Extracted records:

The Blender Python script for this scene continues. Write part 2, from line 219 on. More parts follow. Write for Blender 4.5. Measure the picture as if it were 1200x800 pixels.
* * *
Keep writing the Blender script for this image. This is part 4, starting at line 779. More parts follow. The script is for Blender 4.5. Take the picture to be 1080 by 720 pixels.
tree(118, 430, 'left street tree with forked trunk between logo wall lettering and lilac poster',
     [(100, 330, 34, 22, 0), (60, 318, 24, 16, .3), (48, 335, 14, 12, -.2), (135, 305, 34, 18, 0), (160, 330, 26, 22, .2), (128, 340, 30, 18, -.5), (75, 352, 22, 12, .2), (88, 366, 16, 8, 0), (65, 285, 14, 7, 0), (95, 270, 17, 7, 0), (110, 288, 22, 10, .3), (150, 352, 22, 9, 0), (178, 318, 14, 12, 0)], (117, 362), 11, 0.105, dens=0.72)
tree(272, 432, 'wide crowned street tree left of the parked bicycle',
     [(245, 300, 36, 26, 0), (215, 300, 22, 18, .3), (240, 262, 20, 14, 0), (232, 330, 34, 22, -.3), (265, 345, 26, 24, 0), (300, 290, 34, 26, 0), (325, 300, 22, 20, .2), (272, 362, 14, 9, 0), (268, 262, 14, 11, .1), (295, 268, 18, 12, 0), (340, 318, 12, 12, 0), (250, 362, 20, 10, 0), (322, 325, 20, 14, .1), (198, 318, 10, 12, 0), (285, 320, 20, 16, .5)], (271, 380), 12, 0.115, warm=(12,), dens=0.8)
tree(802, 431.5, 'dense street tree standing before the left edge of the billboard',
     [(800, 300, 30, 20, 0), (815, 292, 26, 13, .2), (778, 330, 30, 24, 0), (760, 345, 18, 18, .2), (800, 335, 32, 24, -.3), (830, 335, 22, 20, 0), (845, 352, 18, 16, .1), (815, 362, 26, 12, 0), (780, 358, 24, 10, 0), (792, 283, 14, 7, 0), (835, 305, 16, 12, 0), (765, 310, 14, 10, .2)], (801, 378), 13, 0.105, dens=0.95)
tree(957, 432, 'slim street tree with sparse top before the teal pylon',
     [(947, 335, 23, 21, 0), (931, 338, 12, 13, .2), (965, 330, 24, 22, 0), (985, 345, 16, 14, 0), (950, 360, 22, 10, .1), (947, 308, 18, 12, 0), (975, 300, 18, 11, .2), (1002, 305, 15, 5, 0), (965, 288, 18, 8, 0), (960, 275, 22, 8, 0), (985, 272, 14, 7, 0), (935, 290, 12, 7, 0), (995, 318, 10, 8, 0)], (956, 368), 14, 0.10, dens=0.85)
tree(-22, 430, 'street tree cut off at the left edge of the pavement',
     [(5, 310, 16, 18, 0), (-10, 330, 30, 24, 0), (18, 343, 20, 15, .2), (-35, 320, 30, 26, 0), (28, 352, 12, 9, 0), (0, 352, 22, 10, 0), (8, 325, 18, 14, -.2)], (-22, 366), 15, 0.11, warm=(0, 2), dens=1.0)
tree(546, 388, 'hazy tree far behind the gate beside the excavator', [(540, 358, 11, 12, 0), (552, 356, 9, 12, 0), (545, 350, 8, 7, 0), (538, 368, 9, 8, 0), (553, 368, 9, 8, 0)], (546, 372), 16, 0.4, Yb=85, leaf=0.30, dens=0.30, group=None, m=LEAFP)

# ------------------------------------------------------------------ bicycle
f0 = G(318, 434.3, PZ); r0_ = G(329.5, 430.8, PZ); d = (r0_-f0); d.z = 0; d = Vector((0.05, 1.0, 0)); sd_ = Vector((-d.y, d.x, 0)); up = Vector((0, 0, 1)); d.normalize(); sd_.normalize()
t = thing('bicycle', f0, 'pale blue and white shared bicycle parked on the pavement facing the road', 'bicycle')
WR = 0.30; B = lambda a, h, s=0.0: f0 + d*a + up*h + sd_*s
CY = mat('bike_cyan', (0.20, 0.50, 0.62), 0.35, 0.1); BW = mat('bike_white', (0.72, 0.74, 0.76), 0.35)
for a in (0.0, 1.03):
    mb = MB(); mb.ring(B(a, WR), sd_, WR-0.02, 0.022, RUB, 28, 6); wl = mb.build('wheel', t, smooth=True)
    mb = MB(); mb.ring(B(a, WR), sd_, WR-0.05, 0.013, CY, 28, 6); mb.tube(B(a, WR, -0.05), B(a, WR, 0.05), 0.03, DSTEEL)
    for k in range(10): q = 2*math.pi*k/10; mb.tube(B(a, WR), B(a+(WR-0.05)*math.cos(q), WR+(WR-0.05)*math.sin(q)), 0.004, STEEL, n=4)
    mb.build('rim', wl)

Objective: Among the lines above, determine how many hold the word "parts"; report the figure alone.

Result: 2